Para o reitor da USP, Carlos Gilberto Carlotti Junior, “as universidades brasileiras têm a obrigação de ampliarem suas relações com os países e os povos da América Latina. Essa é uma grande oportunidade para aperfeiçoarmos o ensino e a pesquisa que desenvolvemos, com base na parceria que estamos estabelecendo com o Museu da Língua Portuguesa e com representantes das populações indígenas. Essas interações darão uma nova cara à USP e é muito importante que possamos incorporar novos conhecimentos para nos tornarmos uma universidade melhor”.

Com financiamento de R$ 14,5 milhões da Fundação de Amparo à Pesquisa do Estado de São Paulo (Fapesp), o centro tem o objetivo de desenvolver pesquisas inéditas e se tornar referência nacional e internacional para constituição de coleções digitais de conhecimentos intangíveis e práticas indígenas, a partir de relações de confiança e respeito para com as comunidades e especialistas indígenas envolvidos.

O presidente da Fapesp, Marco Antonio Zago, explicou que, “com esse centro, estamos cumprindo a nossa obrigação de criar uma organização sólida, capaz de promover o registro, o estudo e a divulgação das culturas indígenas, incluindo o seu rico repertório linguístico. É imperativo que as diferentes facetas da sociedade brasileira estejam igualmente representadas nos nossos esforços de ciência e educação. Apesar de todas as ações passadas para a supressão da cultura indígena, a língua indígena foi o meio predominante de comunicação em São Paulo até o século XVIII, e sua influência ainda se faz presente nos dialetos caipira e paulista”.

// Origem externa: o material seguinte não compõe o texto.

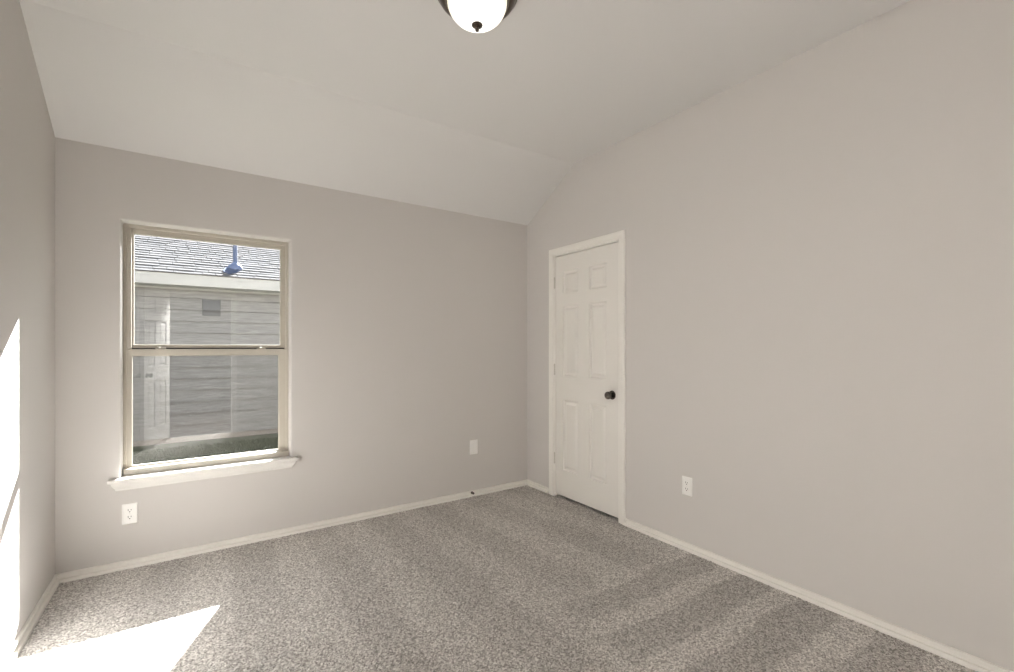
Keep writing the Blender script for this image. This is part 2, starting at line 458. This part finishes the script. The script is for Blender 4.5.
# ------------------------------------------------------------------ six-panel door leaf
def door_leaf(width, height, thick=.035, px=None, pz=None):
    """local: x along the width from the hinge side, y = -thick..0 (front face at y=0, facing +y), z up"""
    bm = bmesh.new()
    px = px or [(.105, .285), (.405, .585)]
    pz = pz or [(.21, .80), (1.0, 1.585), (1.69, 1.872)]
    us = sorted({0, width, *[a for p in px for a in p]}); vs = sorted({0, height, *[a for p in pz for a in p]})
    for side, y in ((1, 0), (-1, -thick)):
        def P(u, v, d): return bm.verts.new((u, y-side*d, v))
        for i in range(len(us)-1):
            for j in range(len(vs)-1):
                u0, u1, v0, v1 = us[i], us[i+1], vs[j], vs[j+1]
                if (u0, u1) in px and (v0, v1) in pz:
                    rings = []
                    for ins, d in ((0, 0), (.004, .011), (.010, .014), (.020, .014), (.038, .003)):
                        rings.append([P(u0+ins, v0+ins, d), P(u1-ins, v0+ins, d), P(u1-ins, v1-ins, d), P(u0+ins, v1-ins, d)])
                    for a, b in zip(rings, rings[1:]):
                        for k in range(4): bm.faces.new((a[k], a[(k+1)%4], b[(k+1)%4], b[k]))
                    bm.faces.new(rings[-1])
                else:
                    bm.faces.new((P(u0, v0, 0), P(u1, v0, 0), P(u1, v1, 0), P(u0, v1, 0)))
    for (u0, v0, u1, v1) in ((0, 0, 0, height), (width, 0, width, height), (0, 0, width, 0), (0, height, width, height)):
        bm.faces.new([bm.verts.new(p) for p in ((u0, 0, v0), (u1, 0, v1), (u1, -thick, v1), (u0, -thick, v0))])
    bmesh.ops.remove_doubles(bm, verts=bm.verts, dist=1e-5)
    return bm

def knob_parts(parent, x, z, front=0.0, sgn=1):
    """rosette and round knob on the +y face (sgn=1) of a leaf, in the leaf's local space"""
    bm = bmesh.new(); lathe(bm, [(.0, 0), (.0325, 0), (.0335, .003), (.031, .008), (.020, .011), (.0, .011)], axis='Y', cap=False)
    if sgn < 0: bmesh.ops.scale(bm, vec=(1, -1, 1), verts=bm.verts)
    r = link('rosette', bm, M['knob'], smooth=True); r.parent = parent; r.location = (x, front, z)
    bm = bmesh.new(); lathe(bm, [(.0, .008), (.0125, .008), (.0115, .020), (.013, .026), (.022, .031), (.0275, .040), (.0285, .047),
                                 (.0265, .056), (.020, .062), (.010, .0645), (.0, .065)], axis='Y', cap=False)
    if sgn < 0: bmesh.ops.scale(bm, vec=(1, -1, 1), verts=bm.verts)
    k = link('door_knob', bm, M['knob'], smooth=True); k.parent = parent; k.location = (x, front, z)
    r['label'] = 'dark bronze round rosette'; k['label'] = 'dark bronze round door knob'

def hinges(parent, zs, x, y):
    for z in zs:
        bm = bmesh.new()
        for k in range(5):
            h0 = -.045+k*.018
            lathe(bm, [(.0062, h0+.0006), (.0068, h0+.0014), (.0068, h0+.0166), (.0062, h0+.0174)], c=(0, 0, 0), n=14)
        lathe(bm, [(.003, -.049), (.005, -.047), (.0045, -.0445)], n=12); lathe(bm, [(.0045, .0445), (.005, .047), (.003, .049)], n=12)
        o = link('hinge', bm, M['hinge'], smooth=True); o.parent = parent; o.location = (x, y, z)

# closet door: leaf flush with the casing, hinged on the window side, swings into the room (faces -x)
dw = D0-D1-.006
leaf = link('door_1', door_leaf(dw, 2.013, px=[(.098, .280), (.407, .590)], pz=[(.218, .806), (1.006, 1.590), (1.697, 1.879)]), M['door'], bevel=.0015, seg=1)
leaf.location = (W+.0035, D0-.003, .024)
leaf.rotation_euler = (0, 0, -PI/2)                     # local +x -> world -y ; local +y -> world +x
leaf.scale = (1, 1, 1)
# front face must look at -x: mirror the mesh through its thickness
for v in leaf.data.vertices: v.co.y = -v.co.y
leaf.data.flip_normals()
struct(leaf)
knob_parts(leaf, D0-.003+1.045, .892, 0.0, -1)
hinges(leaf, [.301, 1.057, 1.795], -.003, -.0075)

# entry door, standing open against the left wall behind the camera
leaf2 = link('door_2', door_leaf(E1-E0-.006, 2.018, px=[(.11, .315), (.455, .66)]), M['door'], bevel=.0015, seg=1)
leaf2.location = (E0+.004, -L+.022, .026)
leaf2.rotation_euler = (0, 0, math.radians(107))
struct(leaf2)
knob_parts(leaf2, E1-E0-.07, .892, 0.0, 1)
knob_parts(leaf2, E1-E0-.07, .892, -.035, -1)
hinges(leaf2, [.301, 1.057, 1.795], -.004, .006)

# ------------------------------------------------------------------ window
win = empty('window_1', (0, .10, 0), kind='structure')
FY0, FY1 = .090, .165
def ring(bm, x0, x1, z0, z1, wl, wr, wb, wt, y0, y1):
    wall_grid(bm, [x0, x0+wl, x1-wr, x1], [z0, z0+wb, z1-wt, z1], {(1, 1)}, lambda u, v, s: (u, y0+(y1-y0)*s, v))
bm = bmesh.new()  # thin sheet added where the vent's shadow falls, its dark blue painted in
ring(bm, WX0, WX1, WZ0, WZ1, .016, .016, .034, .018, FY0, FY1)
ring(bm, WX0+.014, WX1-.014, WZ0+.03, WZ1-.016, .010, .010, .010, .010, FY0+.030, FY1)   # inner track step
link('window_frame', bm, M['vinyl'], win, bevel=.002)
bm = bmesh.new(); box(bm, WX0+.016, .3105, .0955, .1205, 1.2585, WZ1-.018); link('track_sun_block', bm, M['vinyl'], win, bevel=.002)  # filler added over the open track to keep sun off the left reveal
bm = bmesh.new(); box(bm, WX0+.003, WX1-.003, .045, .0954, .5225, .556); link('sill_nosing', bm, M['vinyl'], win, bevel=.003)
# upper sash in the outer track
UX0, UX1 = WX0+.018, WX1-.018
bm = bmesh.new(); ring(bm, UX0, UX1, 1.236, WZ1-.018, .028, .028, .050, .030, .1225, .1475)
ring(bm, UX0+.024, UX1-.024, 1.280, WZ1-.044, .006, .006, .006, .006, .127, .143)          # glazing bead
us = link('upper_sash', bm, M['vinyl'], win, bevel=.0025)
bm = bmesh.new(); box(bm, UX0+.028, UX1-.028, .133, .137, 1.284, WZ1-.046); link('window_pane', bm, M['glass'], us)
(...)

A cerimônia de inauguração do Centro de Documentação de Línguas e Culturas Indígenas foi realizada nesta terça-feira, dia 20 de maio, no auditório do Museu da Língua Portuguesa e contou com a presença da secretária da Cultura, Economia e Indústria Criativas do Estado de São Paulo, Marília Marton, além de lideranças e artistas indígenas e de autoridades na área de estudos de populações originárias.

Repositório da diversidade cultural e linguística

Resultado da parceria entre o Museu da Língua Portuguesa e o MAE, o Centro de Documentação de Línguas e Culturas Indígenas criará um repositório digital de documentos e acervos de linguística e antropologia de comunidades indígenas do Brasil e de países vizinhos. A necessidade de incentivar a produção de pesquisas inéditas sobre os povos originários foi reconhecida pela Organização das Nações Unidas (ONU), que definiu o período de 2022 a 2032 como a Década Internacional das Línguas Indígenas.

“Esse centro é uma iniciativa inovadora, sediada em dois museus, que articula pesquisa, documentação e difusão cultural, com o objetivo de fortalecer as línguas e conhecimentos dos povos indígenas, no espírito da Década Internacional das Línguas Indígenas, diante do desafio de memórias historicamente inviabilizadas que não podemos acessar, respondemos com o compromisso de plantar terreiros digitais. Queremos gerar arquivos vivos e um terreno fértil com os povos indígenas na tomada de decisões e na implementação desse projeto, somando forças com instituições, pesquisadores, museus e organizações da sociedade civil”, explicou a diretora executiva do Museu da Língua Portuguesa, Renata Motta.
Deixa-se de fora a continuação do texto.